Mortgages on offices, shopping malls and hotels that were based on projections of soaring income during the real estate boom are roiling the bond market.

A $209 million loan made by JPMorgan Chase & Co. to finance the Westin La Paloma Resort & Spa in Tucson, Arizona, and the Westin Hilton Head Island Resort & Spa in South Carolina, is near default after cancellations sapped revenue, according to Standard & Poor's. In southern California, the owner of the Promenade Shops at Dos Lagos missed two payments, according to analysts at Deutsche Bank AG.

Both loans were given to borrowers based on estimates that rents and hotel revenue would rise, and then were packaged with similar debt into a $1.16 billion bond sold by JPMorgan to investors. So-called pro-forma loans outstanding total more than $40 billion, according to Barclays Capital, all of which were put into securities.

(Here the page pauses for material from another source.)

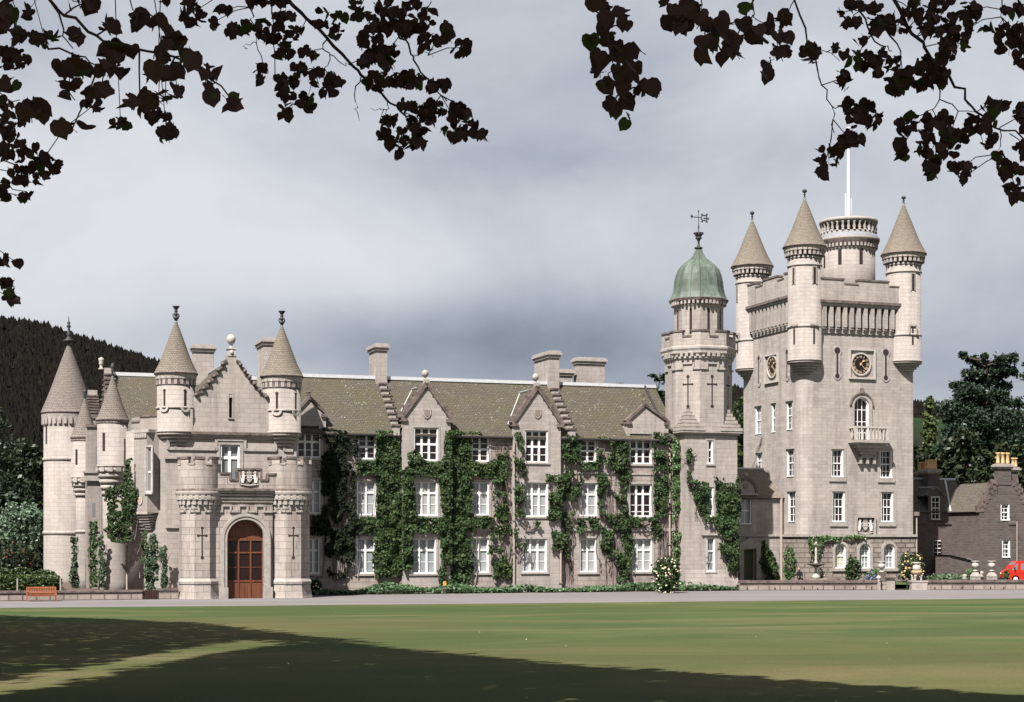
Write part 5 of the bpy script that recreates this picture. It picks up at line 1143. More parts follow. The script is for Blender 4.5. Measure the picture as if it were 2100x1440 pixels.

Concern that the Westin Portfolio and Promenade debt may be the first of many of those loans to default sent yields on commercial-mortgage backed securities to record highs relative to benchmark interest rates.

“These kinds of loans written during the height of the real estate boom could be the first to have problems,” said Christopher Sullivan, who oversees $1.3 billion as chief investment officer at United Nations Federal Credit Union in New York. “They were underwritten with outlandish expectations on rents and property appreciation that will turn out to be fiction.”